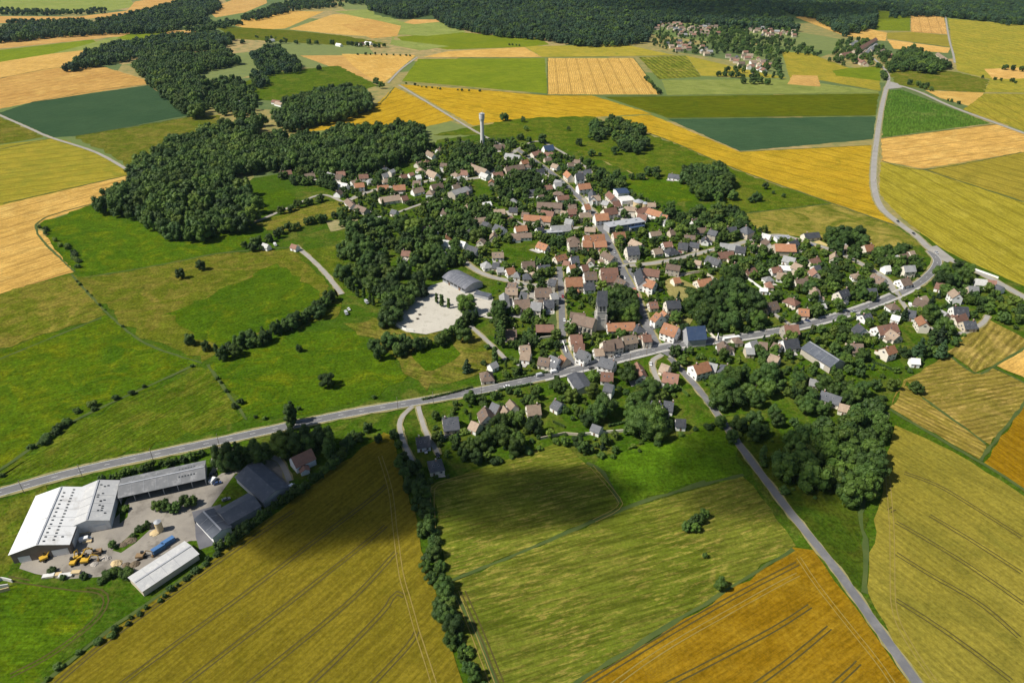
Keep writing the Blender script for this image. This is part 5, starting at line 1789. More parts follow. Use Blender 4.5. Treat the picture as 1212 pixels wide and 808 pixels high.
fill('1140,340 1212,362 1212,392 1165,368', 13, 4, 9, GARD, '', 0.5)
fill('280,95 302,104 310,138 262,136', 15, 8, 13, BROAD, '', 0.6)
# gardens of the whole village
fill('400,205 480,180 530,166 600,164 700,192 760,232 800,245 880,262 960,292 1090,298 1110,322 1150,330 1212,362 1212,395 1165,368 1120,418 1060,448 1048,490 960,480 860,440 812,424 800,470 790,515 700,540 640,520 560,545 520,540 500,490 560,470 640,452 600,450 560,420 585,395 590,330 520,300 440,290 400,262', 6.6, 3.0, 9.0, GARD, '', 0.8)
# rows and hedges
rowof('264,548 300,536 345,524 392,518', 4.5, 12, 17, [(('round', 'dark'), 5), (('tall', 'dark'), 3)], '', 2)
rowof('270,552 320,536 385,522', 5.5, 11, 15, DARKB, '', 2)
rowof('390,535 392,512', 6, 12, 16, POPL)
rowof('262,645 300,618 350,583 385,557 412,530', 4, 4, 6.5, DARKB, '', 1.2)
rowof('120,758 180,715 235,673 262,648', 3.5, 1.8, 3, [(('bush', 'dark'), 1)], '', 0.8)
rowof('30,818 80,785 130,748', 4, 1.5, 2.6, [(('bush', 'mid'), 1)], '', 0.8, 0.7)
rowof('124,567 160,557 200,548 238,537', 4, 3.5, 5.5, BROAD, '', 1.2)
rowof('470,515 482,550 500,610 510,660 528,730 560,800', 4, 3.5, 9, [(('round', 'dark'), 5), (('bush', 'dark'), 3), (('round', 'mid'), 2)], '', 3)
rowof('482,530 500,580 512,640 535,735 570,815', 4.5, 2.5, 7, BUSH, '', 2)
rowof('262,414 300,400 340,385 366,370 394,352', 5, 8, 12, [(('round', 'dark'), 5), (('tall', 'mid'), 2)], '', 2.5)
rowof('268,420 330,394 388,364', 6, 7, 10, DARKB, '', 2)
rowof('290,290 320,282 350,268 402,255', 7, 6, 10, BROAD, '', 3)
rowof('296,296 330,290', 7, 5, 8, DARKB, '', 3)
rowof('335,250 365,240 385,235', 6, 6, 9, BROAD, '', 2)
rowof('48,268 62,280 76,292 95,316', 7, 3.5, 6, BUSH, '', 3, 0.85)
rowof('38,530 62,515 80,498', 5, 3, 6, BUSH, '', 1.5, 0.8)
rowof('92,485 120,476', 8, 3, 5, BUSH, '', 0.5, 0.6)
rowof('0,562 40,527 100,490 170,458 240,428', 8, 1.5, 3.6, BUSH, '', 0.8, 0.5)
rowof('88,328 128,372 175,408', 9, 1.2, 3, BUSH, '', 0.8, 0.4)
rowof('255,440 275,470 292,495', 9, 1.2, 2.5, BUSH, '', 0.8, 0.35)
rowof('300,494 360,484 440,470', 8, 1.2, 3, BUSH, '', 2, 0.45)
rowof('476,98 520,105 570,108', 11, 2.5, 5, BUSH, '', 1, 0.75)
rowof('764,92 782,111', 7, 5, 8, DARKB, '', 2)
rowof('458,380 474,366 492,344', 7, 9, 13, DARKB, '', 2)
rowof('470,404 505,408 535,398', 8, 7, 10, BROAD, '', 2)
rowof('536,394 552,382 560,372', 6, 7, 11, DARKB, '', 1)
rowof('405,330 425,346 446,362', 8, 8, 11, POPL, '', 1)
rowof('500,473 545,463 600,452', 7, 2, 4, BUSH, '', 1, 0.6)
rowof('510,487 560,475 600,466 650,456', 6, 2.5, 6, GARD, '', 2, 0.7)
rowof('700,545 760,530 800,515 850,503', 6, 2, 5, BUSH, '', 1, 0.6)
rowof('508,568 570,552 640,530', 6, 2, 4, BUSH, '', 1, 0.6)
rowof('1000,500 1050,478', 7, 6, 10, DARKB, '', 2)
rowof('812,432 850,475 890,530 932,590', 8, 2, 4.5, BUSH, '', 2, 0.5)
rowof('1128,330 1160,345 1212,365', 8, 3, 7, GARD, '', 3)
rowof('900,280 960,292 1010,300', 9, 4, 7, GARD, '', 2, 0.5)
rowof('850,88 858,88 866,89 876,90', 14, 10, 12, DARKB)
rowof('880,96 900,97 907,96', 13, 10, 13, DARKB, '', 8)
rowof('880,92 900,92', 13, 10, 13, DARKB, '', 8)
rowof('1078,98 1090,100 1101,107', 11, 7, 10, DARKB, '', 5)
rowof('1122,119 1136,122', 10, 4, 6, DARKB, '', 3)
rowof('1165,92 1190,95 1205,98', 14, 5, 8, DARKB, '', 5)
rowof('1180,80 1215,84', 14, 8, 12, DARKB, '', 10)
rowof('1052,76 1046,94', 12, 7, 10, BROAD, '', 5)
rowof('412,52 440,55 462,54', 16, 9, 13, DARKB, '', 6)
rowof('425,64 470,65 492,66', 14, 4, 7, BUSH, '', 3)
rowof('282,50 340,50 404,52', 16, 8, 13, DARKB, '', 8, 0.8)
rowof('300,44 335,46', 15, 5, 8, BROAD, '', 8)
rowof('603,53 615,54', 9, 4, 6, DARKB)
single('215,330,9 238,320,9 388,457,10 355,416,5.5 245,415,8 378,84,12 597,143,12 619,145,9', [(('round', 'dark'), 1)])
single('226,408,9 262,420,7 623,155,7 642,170,14 607,168,7 626,169,8 616,166,9 685,173,11 673,155,6 728,183,11 700,185,9 710,185,5 697,199,12 754,183,14', [(('round', 'dark'), 3), (('round', 'mid'), 1)])
single('552,370,15 547,372,13 706,500,15 716,490,14 757,514,16 770,508,15 556,356,6 446,102,14 452,105,12', [(('round', 'mid'), 1)])
single('523,363,11 517,359,9 531,365,9 740,515,9', [(('tall', 'mid'), 1)])
single('503,351,14 564,376,9 553,440,11 616,440,9 802,360,12 838,350,14 872,362,15 1052,300,8', [(('cone', 'conifer'), 1)])
single('812,628,5 818,622,6 826,618,6 833,612,5 822,630,5 815,622,5 851,697,7 834,660,3 690,532,8 1084,465,8 1080,462,6 217,648,9 135,648,4 188,603,6 200,604,7 208,606,6 222,600,7 228,598,6 175,625,4 285,478,4 278,483,3.5', [(('round', 'mid'), 1)])
single('128,683,4 140,679,4.5 150,684,5 120,690,3 62,677,3 100,684,3 76,685,2.5 148,604,3 165,628,3 158,636,2.5', [(('bush', 'dark'), 1), (('bush', 'mid'), 1)])
single('905,224,8 895,238,10 888,240,7 915,230,4 927,234,5', [(('round', 'dark'), 1)])
single('346,508,19 265,550,9 348,500,15', [(('tall', 'dark'), 1)])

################

| Work instructions |
Copy out the whole listing exactly, and don't carry over any pictures.

| Complete response |
Keep writing the Blender script for this image. This is part 5, starting at line 1789. More parts follow. Use Blender 4.5. Treat the picture as 1212 pixels wide and 808 pixels high.
fill('1140,340 1212,362 1212,392 1165,368', 13, 4, 9, GARD, '', 0.5)
fill('280,95 302,104 310,138 262,136', 15, 8, 13, BROAD, '', 0.6)
# gardens of the whole village
fill('400,205 480,180 530,166 600,164 700,192 760,232 800,245 880,262 960,292 1090,298 1110,322 1150,330 1212,362 1212,395 1165,368 1120,418 1060,448 1048,490 960,480 860,440 812,424 800,470 790,515 700,540 640,520 560,545 520,540 500,490 560,470 640,452 600,450 560,420 585,395 590,330 520,300 440,290 400,262', 6.6, 3.0, 9.0, GARD, '', 0.8)
# rows and hedges
rowof('264,548 300,536 345,524 392,518', 4.5, 12, 17, [(('round', 'dark'), 5), (('tall', 'dark'), 3)], '', 2)
rowof('270,552 320,536 385,522', 5.5, 11, 15, DARKB, '', 2)
rowof('390,535 392,512', 6, 12, 16, POPL)
rowof('262,645 300,618 350,583 385,557 412,530', 4, 4, 6.5, DARKB, '', 1.2)
rowof('120,758 180,715 235,673 262,648', 3.5, 1.8, 3, [(('bush', 'dark'), 1)], '', 0.8)
rowof('30,818 80,785 130,748', 4, 1.5, 2.6, [(('bush', 'mid'), 1)], '', 0.8, 0.7)
rowof('124,567 160,557 200,548 238,537', 4, 3.5, 5.5, BROAD, '', 1.2)
rowof('470,515 482,550 500,610 510,660 528,730 560,800', 4, 3.5, 9, [(('round', 'dark'), 5), (('bush', 'dark'), 3), (('round', 'mid'), 2)], '', 3)
rowof('482,530 500,580 512,640 535,735 570,815', 4.5, 2.5, 7, BUSH, '', 2)
rowof('262,414 300,400 340,385 366,370 394,352', 5, 8, 12, [(('round', 'dark'), 5), (('tall', 'mid'), 2)], '', 2.5)
rowof('268,420 330,394 388,364', 6, 7, 10, DARKB, '', 2)
rowof('290,290 320,282 350,268 402,255', 7, 6, 10, BROAD, '', 3)
rowof('296,296 330,290', 7, 5, 8, DARKB, '', 3)
rowof('335,250 365,240 385,235', 6, 6, 9, BROAD, '', 2)
rowof('48,268 62,280 76,292 95,316', 7, 3.5, 6, BUSH, '', 3, 0.85)
rowof('38,530 62,515 80,498', 5, 3, 6, BUSH, '', 1.5, 0.8)
rowof('92,485 120,476', 8, 3, 5, BUSH, '', 0.5, 0.6)
rowof('0,562 40,527 100,490 170,458 240,428', 8, 1.5, 3.6, BUSH, '', 0.8, 0.5)
rowof('88,328 128,372 175,408', 9, 1.2, 3, BUSH, '', 0.8, 0.4)
rowof('255,440 275,470 292,495', 9, 1.2, 2.5, BUSH, '', 0.8, 0.35)
rowof('300,494 360,484 440,470', 8, 1.2, 3, BUSH, '', 2, 0.45)
rowof('476,98 520,105 570,108', 11, 2.5, 5, BUSH, '', 1, 0.75)
rowof('764,92 782,111', 7, 5, 8, DARKB, '', 2)
rowof('458,380 474,366 492,344', 7, 9, 13, DARKB, '', 2)
rowof('470,404 505,408 535,398', 8, 7, 10, BROAD, '', 2)
rowof('536,394 552,382 560,372', 6, 7, 11, DARKB, '', 1)
rowof('405,330 425,346 446,362', 8, 8, 11, POPL, '', 1)
rowof('500,473 545,463 600,452', 7, 2, 4, BUSH, '', 1, 0.6)
rowof('510,487 560,475 600,466 650,456', 6, 2.5, 6, GARD, '', 2, 0.7)
rowof('700,545 760,530 800,515 850,503', 6, 2, 5, BUSH, '', 1, 0.6)
rowof('508,568 570,552 640,530', 6, 2, 4, BUSH, '', 1, 0.6)
rowof('1000,500 1050,478', 7, 6, 10, DARKB, '', 2)
rowof('812,432 850,475 890,530 932,590', 8, 2, 4.5, BUSH, '', 2, 0.5)
rowof('1128,330 1160,345 1212,365', 8, 3, 7, GARD, '', 3)
rowof('900,280 960,292 1010,300', 9, 4, 7, GARD, '', 2, 0.5)
rowof('850,88 858,88 866,89 876,90', 14, 10, 12, DARKB)
rowof('880,96 900,97 907,96', 13, 10, 13, DARKB, '', 8)
rowof('880,92 900,92', 13, 10, 13, DARKB, '', 8)
rowof('1078,98 1090,100 1101,107', 11, 7, 10, DARKB, '', 5)
rowof('1122,119 1136,122', 10, 4, 6, DARKB, '', 3)
rowof('1165,92 1190,95 1205,98', 14, 5, 8, DARKB, '', 5)
rowof('1180,80 1215,84', 14, 8, 12, DARKB, '', 10)
rowof('1052,76 1046,94', 12, 7, 10, BROAD, '', 5)
rowof('412,52 440,55 462,54', 16, 9, 13, DARKB, '', 6)
rowof('425,64 470,65 492,66', 14, 4, 7, BUSH, '', 3)
rowof('282,50 340,50 404,52', 16, 8, 13, DARKB, '', 8, 0.8)
rowof('300,44 335,46', 15, 5, 8, BROAD, '', 8)
rowof('603,53 615,54', 9, 4, 6, DARKB)
single('215,330,9 238,320,9 388,457,10 355,416,5.5 245,415,8 378,84,12 597,143,12 619,145,9', [(('round', 'dark'), 1)])
single('226,408,9 262,420,7 623,155,7 642,170,14 607,168,7 626,169,8 616,166,9 685,173,11 673,155,6 728,183,11 700,185,9 710,185,5 697,199,12 754,183,14', [(('round', 'dark'), 3), (('round', 'mid'), 1)])
single('552,370,15 547,372,13 706,500,15 716,490,14 757,514,16 770,508,15 556,356,6 446,102,14 452,105,12', [(('round', 'mid'), 1)])
single('523,363,11 517,359,9 531,365,9 740,515,9', [(('tall', 'mid'), 1)])
single('503,351,14 564,376,9 553,440,11 616,440,9 802,360,12 838,350,14 872,362,15 1052,300,8', [(('cone', 'conifer'), 1)])
single('812,628,5 818,622,6 826,618,6 833,612,5 822,630,5 815,622,5 851,697,7 834,660,3 690,532,8 1084,465,8 1080,462,6 217,648,9 135,648,4 188,603,6 200,604,7 208,606,6 222,600,7 228,598,6 175,625,4 285,478,4 278,483,3.5', [(('round', 'mid'), 1)])
single('128,683,4 140,679,4.5 150,684,5 120,690,3 62,677,3 100,684,3 76,685,2.5 148,604,3 165,628,3 158,636,2.5', [(('bush', 'dark'), 1), (('bush', 'mid'), 1)])
single('905,224,8 895,238,10 888,240,7 915,230,4 927,234,5', [(('round', 'dark'), 1)])
single('346,508,19 265,550,9 348,500,15', [(('tall', 'dark'), 1)])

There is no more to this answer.